Seeking Civic Image by Building One

By ROBERT LINDSEY, SPECIAL TO THE NEW YORK TIMES LEAD:

 

Residents of this city 50 miles south of San Francisco are turning on their radio these days and being reassured that San Jose is a nice place to live.

”We’ve got it, all right” proclaims a radio commercial. ”We’ve got it all right here in San Jose.”

Another commercial, one of 18 like it being broadcast by local stations, praises a reborn downtown: ”Welcome to the leading edge. Hope you like the view. Everywhere you look you see the future breaking through.”

The messages represent an effort by some civic leaders here to diminish a sense of civic inferiority rooted in the city’s proximity to San Francisco. While the City by the Bay’s population of 740,000 is not much more than San Jose’s estimated 715,000, its scenic beauty and charm have long overshadowed its neighbor, a farm town-turned-high-technology center.

”It’s not that San Jose has a bad image,” said Steven Snell, chairman of the San Jose Convention and Visitors Bureau, which is sponsoring the radio campaign. ”It’s that it doesn’t have any image. We’re trying to emphasize the good things here and create an image.”

While boosters work to make San Joseans prouder of their town, the city itself and private investors are gambling almost $1 billion in an effort to restore San Jose’s deteriorated downtown.

A forest of new office towers and a glass-and-marble luxury hotel have risen in the last year in the heart of San Jose, until recently a refuge for derelicts. A huge retail shopping complex is under construction, as is a convention center and $500 million trolley system that will link San Jose’s southern suburbs and the industrial area to the north with the downtown retail area, part of which will be off limits to private automobiles.

In June, voters will be asked to approve a $100 million sports arena in the hope of luring a professional basketball franchise, and there are also plans
for a museum about the computer-oriented high-technology industries of the area.

The burst of activity prompted the Santa Clara County Supervisor, Ron Diridon, to say, ”Nothing can stop us to rival, ultimately, Paris, London, Zurich, all the great communities.”

For decades, San Jose and the surrounding Santa Clara Valley had no difficulty defining its image: It was California’s best-known producer of prunes and apricots.

But in the 1960’s, a flood of immigrants from around the country moved in to work at aerospace and electronics plants in Palo Alto, Sunnyvale and other nearby towns. San Jose’s prune and apricot trees fell to make way for new homes, and before long the area that the Chamber of Commerce had dubbed the ”Valley of Heart’s Delight” became known as ”Silicon Valley,” a tribute to the raw material of microchips.
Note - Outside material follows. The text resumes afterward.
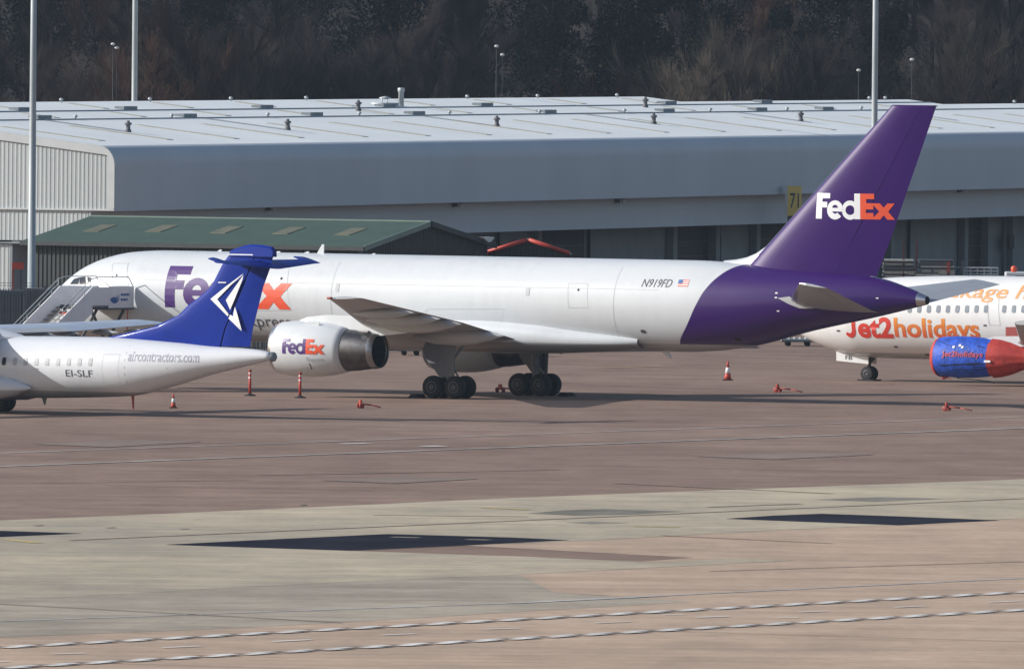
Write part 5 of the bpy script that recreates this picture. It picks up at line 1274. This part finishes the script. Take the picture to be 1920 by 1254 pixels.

Many residents are skeptical that the current construction and plans for residential complexes in the downtown area can revive a neighborhood long abandoned by middle-class residents and a city policy that stressed a style of living centered on far-flung housing developments, the automobile and some of the country’s largest shopping malls.

As motorists commute across the valley, they produced chronic traffic tie-ups that are among California’s worst; skeptics doubt San Joseans will brave still more traffic jams to reach a rebuilt downtown.

At best, a difficult transition appears likely for downtown: the new hotel that opened last year, The Fairmont, is operating well below capacity, and the vacancy rate in downtown office buildings, 27 percent, is among the nation’s highest.

Still, as he travels around downtown and points out improvements, Mayor Tom McEnery, a 42-year-old native and driving force behind the redevelopment, expounds on it with the zeal of a preacher reporting a miraculous resuscitation of the dead.

While the city and developers have not had much success so far attracting high-technology companies from the suburbs, Mr. McEnery says he is
confident. As more office workers arrive, he said, the moribund business district will become vigorous.

”We shouldn’t be compared to San Francisco, which is a great city that should be compared with London or Paris,” he said, noting San Jose’s real growth, ”only started 30 years ago.”

”San Jose ought to be compared with other cities of rapid growth in the Sunbelt, like San Diego, San Antonio and Dallas,” Mr. McEnery said. ”San Jose has set itself up to take off in the nineties.”